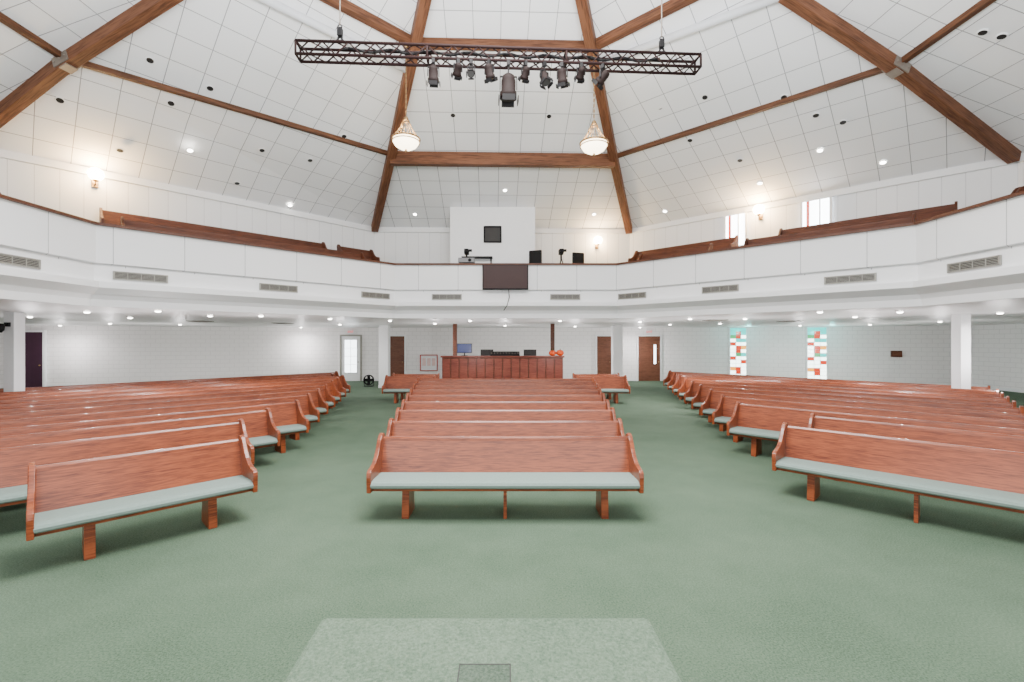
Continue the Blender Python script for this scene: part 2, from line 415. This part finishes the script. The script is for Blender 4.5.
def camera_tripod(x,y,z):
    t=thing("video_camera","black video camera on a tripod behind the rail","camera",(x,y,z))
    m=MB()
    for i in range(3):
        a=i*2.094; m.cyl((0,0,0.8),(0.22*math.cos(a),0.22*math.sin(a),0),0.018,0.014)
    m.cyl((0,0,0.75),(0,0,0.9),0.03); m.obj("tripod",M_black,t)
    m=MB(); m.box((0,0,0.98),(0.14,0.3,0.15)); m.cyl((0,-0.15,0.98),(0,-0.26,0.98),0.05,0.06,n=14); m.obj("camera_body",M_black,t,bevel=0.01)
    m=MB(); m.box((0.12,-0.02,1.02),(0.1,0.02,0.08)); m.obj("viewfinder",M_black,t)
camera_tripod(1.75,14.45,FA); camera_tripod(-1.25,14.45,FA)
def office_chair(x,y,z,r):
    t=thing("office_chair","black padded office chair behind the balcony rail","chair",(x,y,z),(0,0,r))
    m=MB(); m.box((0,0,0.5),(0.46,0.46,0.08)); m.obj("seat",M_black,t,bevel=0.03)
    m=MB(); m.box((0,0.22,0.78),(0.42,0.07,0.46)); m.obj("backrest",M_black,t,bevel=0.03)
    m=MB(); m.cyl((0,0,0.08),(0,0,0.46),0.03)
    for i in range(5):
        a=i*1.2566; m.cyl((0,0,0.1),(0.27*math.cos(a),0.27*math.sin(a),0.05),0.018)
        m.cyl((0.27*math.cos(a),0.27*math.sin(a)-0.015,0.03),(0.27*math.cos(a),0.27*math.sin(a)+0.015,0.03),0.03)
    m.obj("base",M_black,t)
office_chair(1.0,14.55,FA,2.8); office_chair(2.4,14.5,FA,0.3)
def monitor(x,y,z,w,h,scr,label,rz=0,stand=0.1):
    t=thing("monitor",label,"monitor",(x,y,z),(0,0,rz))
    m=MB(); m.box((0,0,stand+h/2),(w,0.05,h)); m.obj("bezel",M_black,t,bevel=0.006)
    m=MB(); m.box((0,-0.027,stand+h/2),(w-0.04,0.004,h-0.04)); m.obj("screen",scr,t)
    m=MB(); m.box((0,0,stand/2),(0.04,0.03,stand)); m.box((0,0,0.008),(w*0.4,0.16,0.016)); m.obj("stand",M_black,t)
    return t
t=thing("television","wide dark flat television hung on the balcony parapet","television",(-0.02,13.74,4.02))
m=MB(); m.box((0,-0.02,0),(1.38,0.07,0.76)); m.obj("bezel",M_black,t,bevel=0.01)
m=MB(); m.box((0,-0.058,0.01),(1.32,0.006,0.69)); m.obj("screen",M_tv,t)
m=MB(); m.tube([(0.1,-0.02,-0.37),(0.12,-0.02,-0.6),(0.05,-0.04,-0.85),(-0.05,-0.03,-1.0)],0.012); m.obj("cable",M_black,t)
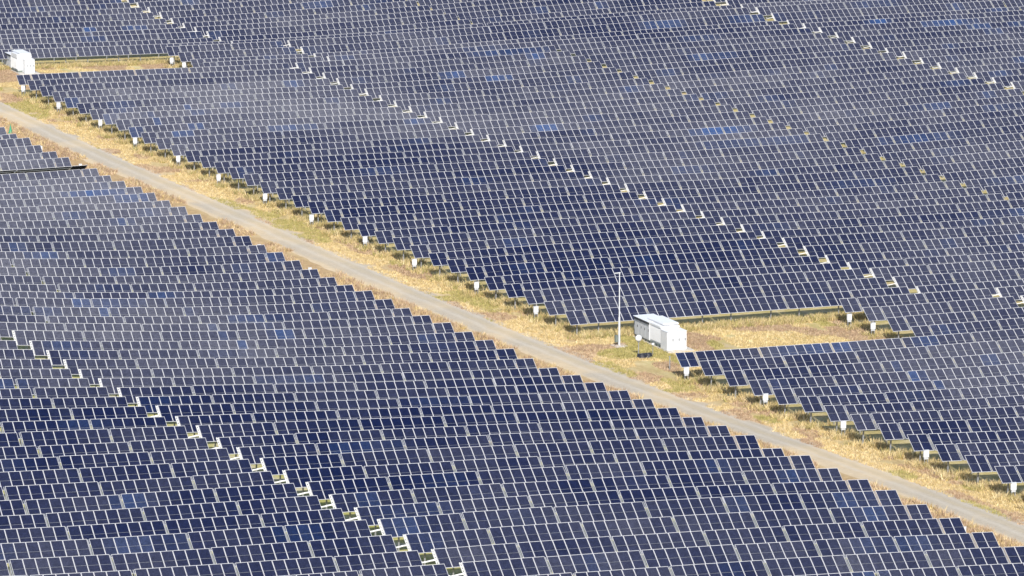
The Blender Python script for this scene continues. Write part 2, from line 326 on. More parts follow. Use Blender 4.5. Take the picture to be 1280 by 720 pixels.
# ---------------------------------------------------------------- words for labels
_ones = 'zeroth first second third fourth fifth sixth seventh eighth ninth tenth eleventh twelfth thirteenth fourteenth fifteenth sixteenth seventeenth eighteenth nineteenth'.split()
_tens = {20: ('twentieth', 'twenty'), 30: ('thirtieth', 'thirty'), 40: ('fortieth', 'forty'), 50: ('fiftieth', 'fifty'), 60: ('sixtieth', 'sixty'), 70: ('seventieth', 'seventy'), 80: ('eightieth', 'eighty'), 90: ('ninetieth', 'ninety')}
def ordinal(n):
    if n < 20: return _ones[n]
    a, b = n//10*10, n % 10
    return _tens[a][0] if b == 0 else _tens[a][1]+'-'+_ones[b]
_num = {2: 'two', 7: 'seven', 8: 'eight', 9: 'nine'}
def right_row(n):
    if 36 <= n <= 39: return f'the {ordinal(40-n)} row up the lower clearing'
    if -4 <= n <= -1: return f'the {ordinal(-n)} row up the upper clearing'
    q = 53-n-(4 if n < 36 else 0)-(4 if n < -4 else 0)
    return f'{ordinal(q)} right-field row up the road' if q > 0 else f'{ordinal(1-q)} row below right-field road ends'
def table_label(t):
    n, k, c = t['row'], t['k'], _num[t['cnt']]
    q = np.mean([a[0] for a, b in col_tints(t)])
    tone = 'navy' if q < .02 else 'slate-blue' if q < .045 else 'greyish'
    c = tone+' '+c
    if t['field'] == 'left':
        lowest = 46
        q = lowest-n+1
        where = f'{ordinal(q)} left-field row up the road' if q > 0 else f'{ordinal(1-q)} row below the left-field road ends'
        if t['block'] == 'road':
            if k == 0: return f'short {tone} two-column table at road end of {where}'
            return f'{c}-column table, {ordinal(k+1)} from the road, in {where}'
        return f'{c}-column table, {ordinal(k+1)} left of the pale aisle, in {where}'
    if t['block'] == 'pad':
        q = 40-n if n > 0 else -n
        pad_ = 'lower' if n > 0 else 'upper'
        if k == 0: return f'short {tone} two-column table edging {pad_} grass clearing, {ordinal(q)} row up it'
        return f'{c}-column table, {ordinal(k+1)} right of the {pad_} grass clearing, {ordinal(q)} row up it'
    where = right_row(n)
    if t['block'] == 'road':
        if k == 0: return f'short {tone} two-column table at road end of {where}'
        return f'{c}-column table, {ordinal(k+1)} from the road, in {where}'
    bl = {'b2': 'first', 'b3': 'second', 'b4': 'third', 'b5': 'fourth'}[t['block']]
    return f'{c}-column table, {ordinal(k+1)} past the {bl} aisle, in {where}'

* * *

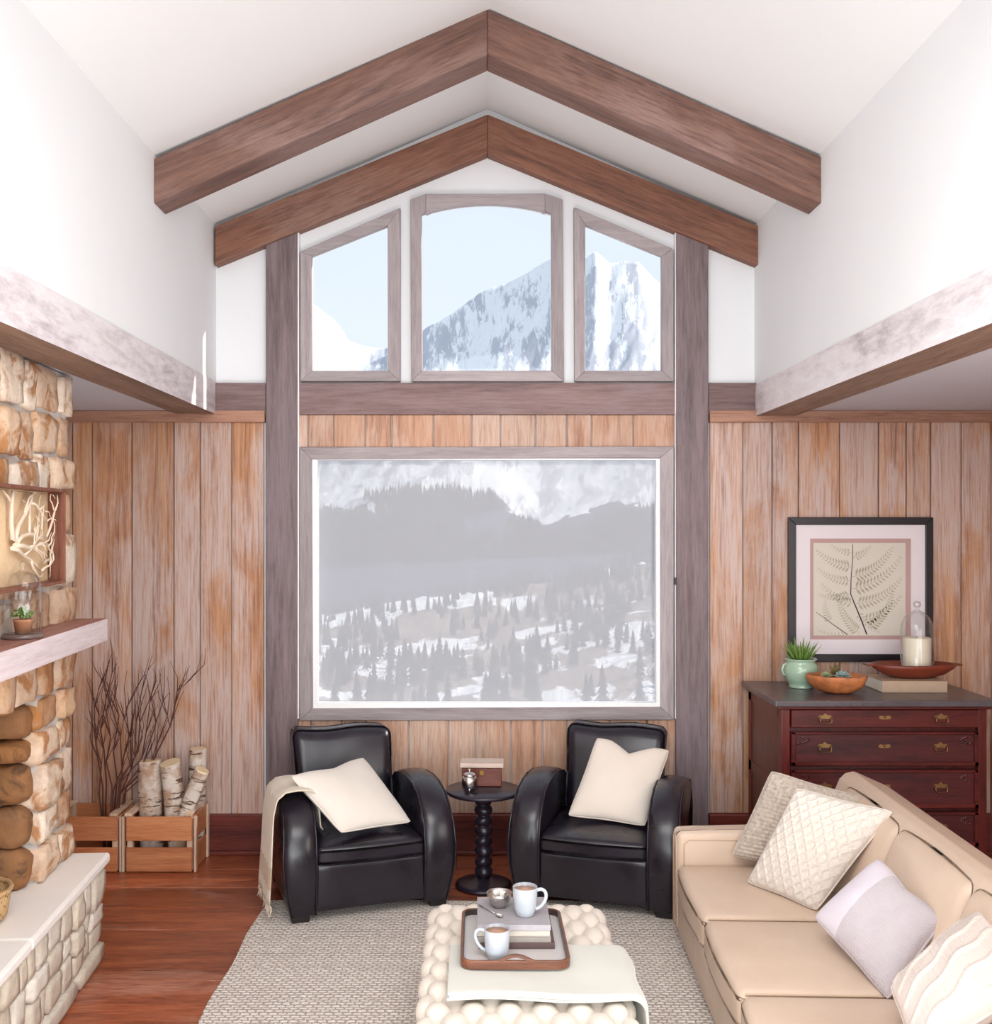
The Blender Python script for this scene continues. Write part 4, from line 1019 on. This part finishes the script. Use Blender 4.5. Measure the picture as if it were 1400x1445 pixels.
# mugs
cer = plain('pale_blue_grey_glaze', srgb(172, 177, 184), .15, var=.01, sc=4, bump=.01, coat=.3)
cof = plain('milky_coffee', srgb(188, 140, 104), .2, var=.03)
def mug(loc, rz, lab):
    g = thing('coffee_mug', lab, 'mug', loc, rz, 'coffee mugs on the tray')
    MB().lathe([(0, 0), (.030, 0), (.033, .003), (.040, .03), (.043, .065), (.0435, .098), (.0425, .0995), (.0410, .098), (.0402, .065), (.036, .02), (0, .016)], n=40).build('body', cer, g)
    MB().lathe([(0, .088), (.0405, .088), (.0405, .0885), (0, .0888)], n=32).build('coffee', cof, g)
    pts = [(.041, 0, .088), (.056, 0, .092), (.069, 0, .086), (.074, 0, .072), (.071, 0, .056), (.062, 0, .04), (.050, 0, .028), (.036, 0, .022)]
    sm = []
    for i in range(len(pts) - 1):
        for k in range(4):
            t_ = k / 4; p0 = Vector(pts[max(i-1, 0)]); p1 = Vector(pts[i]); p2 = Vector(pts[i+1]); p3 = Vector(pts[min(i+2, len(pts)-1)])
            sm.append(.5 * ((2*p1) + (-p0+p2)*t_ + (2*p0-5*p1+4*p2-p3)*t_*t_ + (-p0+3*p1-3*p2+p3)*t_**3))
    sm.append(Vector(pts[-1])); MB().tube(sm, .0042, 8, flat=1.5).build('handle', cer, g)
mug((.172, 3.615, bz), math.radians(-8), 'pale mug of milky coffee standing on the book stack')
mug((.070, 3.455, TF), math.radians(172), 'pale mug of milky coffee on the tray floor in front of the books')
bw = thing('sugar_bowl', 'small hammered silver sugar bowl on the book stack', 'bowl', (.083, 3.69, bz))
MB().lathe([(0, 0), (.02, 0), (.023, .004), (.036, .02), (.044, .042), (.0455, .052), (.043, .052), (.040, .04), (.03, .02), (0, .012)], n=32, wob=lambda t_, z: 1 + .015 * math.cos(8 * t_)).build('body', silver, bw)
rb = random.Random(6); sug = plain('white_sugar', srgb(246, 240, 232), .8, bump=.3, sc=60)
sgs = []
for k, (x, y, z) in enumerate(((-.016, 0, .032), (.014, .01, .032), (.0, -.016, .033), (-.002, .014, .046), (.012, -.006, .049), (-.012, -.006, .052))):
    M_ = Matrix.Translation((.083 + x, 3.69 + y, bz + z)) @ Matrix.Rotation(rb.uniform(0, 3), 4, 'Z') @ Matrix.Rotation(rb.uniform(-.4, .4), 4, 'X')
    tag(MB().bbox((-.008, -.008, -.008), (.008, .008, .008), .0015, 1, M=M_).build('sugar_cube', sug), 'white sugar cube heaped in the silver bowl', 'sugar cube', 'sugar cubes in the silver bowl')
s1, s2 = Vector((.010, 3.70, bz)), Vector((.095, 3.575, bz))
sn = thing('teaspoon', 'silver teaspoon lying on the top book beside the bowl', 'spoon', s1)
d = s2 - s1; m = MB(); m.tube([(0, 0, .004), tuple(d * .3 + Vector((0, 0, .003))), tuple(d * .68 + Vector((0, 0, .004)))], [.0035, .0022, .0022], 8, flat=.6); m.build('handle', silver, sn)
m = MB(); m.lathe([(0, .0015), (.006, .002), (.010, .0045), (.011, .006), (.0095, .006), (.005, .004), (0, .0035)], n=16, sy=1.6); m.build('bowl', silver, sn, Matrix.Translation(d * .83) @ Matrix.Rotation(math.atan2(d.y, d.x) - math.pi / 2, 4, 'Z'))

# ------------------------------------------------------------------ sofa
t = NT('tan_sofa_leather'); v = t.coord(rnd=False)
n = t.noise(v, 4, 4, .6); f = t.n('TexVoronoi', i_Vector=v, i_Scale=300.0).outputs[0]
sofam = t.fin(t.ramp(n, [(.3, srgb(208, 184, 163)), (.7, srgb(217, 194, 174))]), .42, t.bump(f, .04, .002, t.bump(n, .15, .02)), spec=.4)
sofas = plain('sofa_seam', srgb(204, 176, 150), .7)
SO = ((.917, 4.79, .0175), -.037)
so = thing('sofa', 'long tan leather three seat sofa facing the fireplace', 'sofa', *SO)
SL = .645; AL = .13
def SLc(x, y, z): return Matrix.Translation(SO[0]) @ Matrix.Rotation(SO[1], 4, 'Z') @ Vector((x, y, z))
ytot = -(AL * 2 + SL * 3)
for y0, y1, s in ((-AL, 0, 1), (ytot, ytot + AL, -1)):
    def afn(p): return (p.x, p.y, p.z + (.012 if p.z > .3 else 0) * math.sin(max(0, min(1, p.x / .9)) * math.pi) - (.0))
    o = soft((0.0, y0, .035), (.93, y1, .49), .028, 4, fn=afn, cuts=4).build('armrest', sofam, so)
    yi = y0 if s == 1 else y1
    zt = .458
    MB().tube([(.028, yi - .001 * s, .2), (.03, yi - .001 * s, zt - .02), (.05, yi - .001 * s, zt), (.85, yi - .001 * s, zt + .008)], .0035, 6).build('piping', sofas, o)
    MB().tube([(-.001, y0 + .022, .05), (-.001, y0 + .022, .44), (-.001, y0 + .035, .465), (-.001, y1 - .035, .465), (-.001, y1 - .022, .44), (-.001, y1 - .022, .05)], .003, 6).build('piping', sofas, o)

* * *

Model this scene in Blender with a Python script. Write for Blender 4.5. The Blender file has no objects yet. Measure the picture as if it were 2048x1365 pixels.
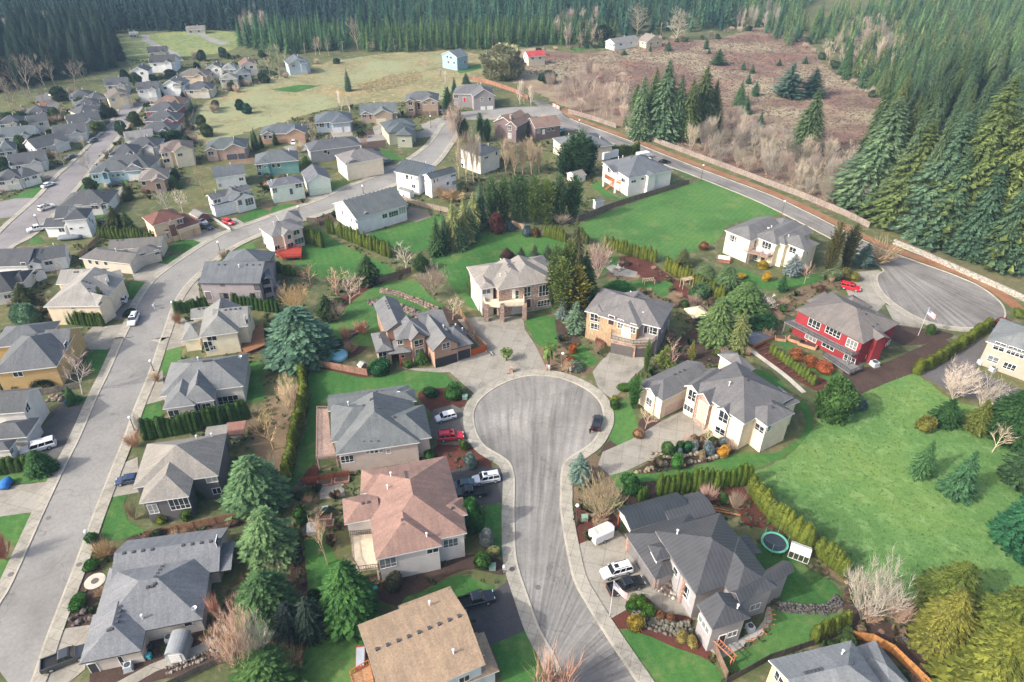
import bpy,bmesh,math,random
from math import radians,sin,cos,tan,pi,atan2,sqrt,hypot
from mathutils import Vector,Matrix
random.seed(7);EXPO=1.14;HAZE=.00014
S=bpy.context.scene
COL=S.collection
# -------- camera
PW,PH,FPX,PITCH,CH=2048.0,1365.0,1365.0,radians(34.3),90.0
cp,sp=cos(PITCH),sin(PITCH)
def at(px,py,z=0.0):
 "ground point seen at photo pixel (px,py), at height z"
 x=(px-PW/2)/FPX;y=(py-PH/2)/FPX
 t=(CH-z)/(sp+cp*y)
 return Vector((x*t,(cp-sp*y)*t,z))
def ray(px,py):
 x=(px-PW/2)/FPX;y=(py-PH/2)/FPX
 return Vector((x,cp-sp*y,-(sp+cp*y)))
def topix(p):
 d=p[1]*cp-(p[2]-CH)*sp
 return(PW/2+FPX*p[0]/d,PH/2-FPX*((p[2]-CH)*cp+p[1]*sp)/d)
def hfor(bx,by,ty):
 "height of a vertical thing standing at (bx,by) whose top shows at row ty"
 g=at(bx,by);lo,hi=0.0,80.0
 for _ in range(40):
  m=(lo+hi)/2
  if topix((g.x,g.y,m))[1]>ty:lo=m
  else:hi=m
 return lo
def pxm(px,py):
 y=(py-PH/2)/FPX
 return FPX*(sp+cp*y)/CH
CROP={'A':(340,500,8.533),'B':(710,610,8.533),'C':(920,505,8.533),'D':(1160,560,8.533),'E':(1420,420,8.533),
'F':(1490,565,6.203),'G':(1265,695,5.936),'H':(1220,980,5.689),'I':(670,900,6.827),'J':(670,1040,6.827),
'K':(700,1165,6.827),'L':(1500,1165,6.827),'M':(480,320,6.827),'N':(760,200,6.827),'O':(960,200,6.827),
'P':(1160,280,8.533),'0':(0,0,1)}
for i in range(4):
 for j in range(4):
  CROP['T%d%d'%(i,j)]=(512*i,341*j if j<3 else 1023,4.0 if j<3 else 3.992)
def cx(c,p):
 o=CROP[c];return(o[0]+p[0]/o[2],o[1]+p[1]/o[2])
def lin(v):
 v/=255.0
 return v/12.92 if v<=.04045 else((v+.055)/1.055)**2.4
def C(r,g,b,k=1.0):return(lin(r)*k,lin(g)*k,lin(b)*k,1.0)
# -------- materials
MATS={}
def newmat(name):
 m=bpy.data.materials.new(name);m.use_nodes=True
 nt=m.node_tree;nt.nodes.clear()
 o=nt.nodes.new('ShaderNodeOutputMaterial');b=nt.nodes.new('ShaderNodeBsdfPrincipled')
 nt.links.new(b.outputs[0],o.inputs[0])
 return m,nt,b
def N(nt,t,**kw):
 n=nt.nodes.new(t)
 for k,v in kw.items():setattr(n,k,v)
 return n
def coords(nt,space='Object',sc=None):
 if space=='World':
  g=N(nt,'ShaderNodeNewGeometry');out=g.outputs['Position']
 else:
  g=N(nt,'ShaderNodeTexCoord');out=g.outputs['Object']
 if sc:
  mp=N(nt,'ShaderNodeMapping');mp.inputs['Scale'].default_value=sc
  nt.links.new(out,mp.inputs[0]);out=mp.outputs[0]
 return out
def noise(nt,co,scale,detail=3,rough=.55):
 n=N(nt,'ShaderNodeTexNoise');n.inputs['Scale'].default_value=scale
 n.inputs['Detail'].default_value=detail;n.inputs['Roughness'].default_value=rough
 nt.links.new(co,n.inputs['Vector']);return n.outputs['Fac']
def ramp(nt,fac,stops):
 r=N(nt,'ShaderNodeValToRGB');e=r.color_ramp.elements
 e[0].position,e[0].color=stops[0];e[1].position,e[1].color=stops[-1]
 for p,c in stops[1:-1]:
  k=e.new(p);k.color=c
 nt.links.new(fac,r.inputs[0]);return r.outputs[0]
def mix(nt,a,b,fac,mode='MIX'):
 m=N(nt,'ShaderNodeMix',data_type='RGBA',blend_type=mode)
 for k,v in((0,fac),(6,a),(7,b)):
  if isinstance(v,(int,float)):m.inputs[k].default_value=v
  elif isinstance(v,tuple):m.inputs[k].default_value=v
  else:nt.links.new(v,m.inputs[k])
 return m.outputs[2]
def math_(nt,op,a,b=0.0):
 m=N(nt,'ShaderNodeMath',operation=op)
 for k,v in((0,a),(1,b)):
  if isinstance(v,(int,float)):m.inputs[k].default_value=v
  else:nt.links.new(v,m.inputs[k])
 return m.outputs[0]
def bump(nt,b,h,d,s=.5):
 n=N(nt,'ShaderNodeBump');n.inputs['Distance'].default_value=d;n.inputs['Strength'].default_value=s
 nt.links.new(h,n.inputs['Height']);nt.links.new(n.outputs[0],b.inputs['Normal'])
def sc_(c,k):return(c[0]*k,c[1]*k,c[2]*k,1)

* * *

» **Exercise objective**
Which lines hold the word "were"? Copy all of them.

» **Final answer**
The Blender Python script for this scene continues. Write part 4, from line 1019 on. This part finishes the script. Use Blender 4.5. Measure the picture as if it were 1400x1445 pixels.
Model this scene in Blender with a Python script. Write for Blender 4.5. The Blender file has no objects yet. Measure the picture as if it were 2048x1365 pixels.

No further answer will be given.